Other announcers included Jack Kyle, John Sharpe, Eric Gee and Terry Garner.  Laurie (Irving) Irvine was production manager, John Ansell was chief announcer, later program manager. Bert Cannings ran the newsroom, under the close supervision of Assistant Manager Sam Ross, who went on to become the first broadcaster in the Ottawa Press Gallery.  F.H. "Tiny" Elphicke was the GM.

I really didn't realize how great the Seymour studios were until Elphicke decided in the late 50's, that it was necessary for radio to make a major statement in the era of television, and built the "rockhouse on Burrard."   It's significant that I still remember 543 Seymour, but can't recall the street number on Burrard.   That flashy, modern specially-built-for-radio facility was nowhere near able to meet the high standard that had been set in the earlier model.  
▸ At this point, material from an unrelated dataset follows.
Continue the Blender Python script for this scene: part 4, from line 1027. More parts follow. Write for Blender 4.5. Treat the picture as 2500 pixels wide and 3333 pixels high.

However the Burrard studios were home to the Mountie baseball reconstruction broadcasts...the $25 fees from which made it possible for me & my family to get the only home I ever built.

 

See more below on reconstructed baseball games…

 

***

 

Vancouver Sun 1989

 

IF calling the play-by-play of a long, uneventful baseball game is one of the more challenging tasks in broadcasting - imagine having to call a long, uneventful baseball game you're not at.

 

That was the situation for Jim Robson and many broadcasters when station budgets lagged behind the demand for "live" road game play-by-plays for baseball, and occasionally, football, hockey and lacrosse.

 

Between 1957 and 1969, Robson, along with CKWX broadcasters Bill Stevenson and Ron Robinson, began "reconstructing" Vancouver Mounties baseball road games from the cheap seats inside the 'WX studios on Burrard street.

 

Reconstruction is a polite way of saying they conjured the games out of thin air. Call it creative broadcasting.

 

It went like this:

 

Say the Mounties are playing in Salt Lake City. A designated teletype operator sends a more or less continuous wire message via Western Union on the game details. The teletype is abbreviated information about the batter, whether he hits right or left and how he does at the plate (i.e. "S1C" translated as strike one called).

 

As Robson and his broadcast partners received the teletype (a half-inning behind the action), Robson would effect a supposedly "live" play-by-play. Robinson - who had taped baseball-game sounds (boos, applause, cheers, the crack of the bat, a fastball popping into the catcher's mitt) - would mix the sound effects to suit the action.

 

"Ron Robinson was the real genius behind the whole thing," Robson says. "He was a perfectionist. He would even phone the ballparks and ask if they played organ music so our broadcast would sound authentic."

 

"We even had a P.A. announcer on tape as well," says Robinson, now in news at Victoria radio station CFMS. "However the crowds were much more reactive on our recordings than they really were at the ballpark. I felt a little bad about that."

 

There were - ahem - creative problems. Sometimes the line of teletype might be interrupted and a player's plate appearance sent into a black hole of mystery.

 

"Once, when we only had received two outs for an inning, we picked a guy off first base just to keep the batting order intact," Robson says.

 

At least baseball had some kind of order. In 1960 Robson did a phantom reconstruction of a Western Hockey League game between the Los Angeles Blades and the Vancouver Canucks. Robson had little more than a game summary to go on.

 

"It was a brutal idea," Robson says. "Basically, I had to make the whole game up out my head."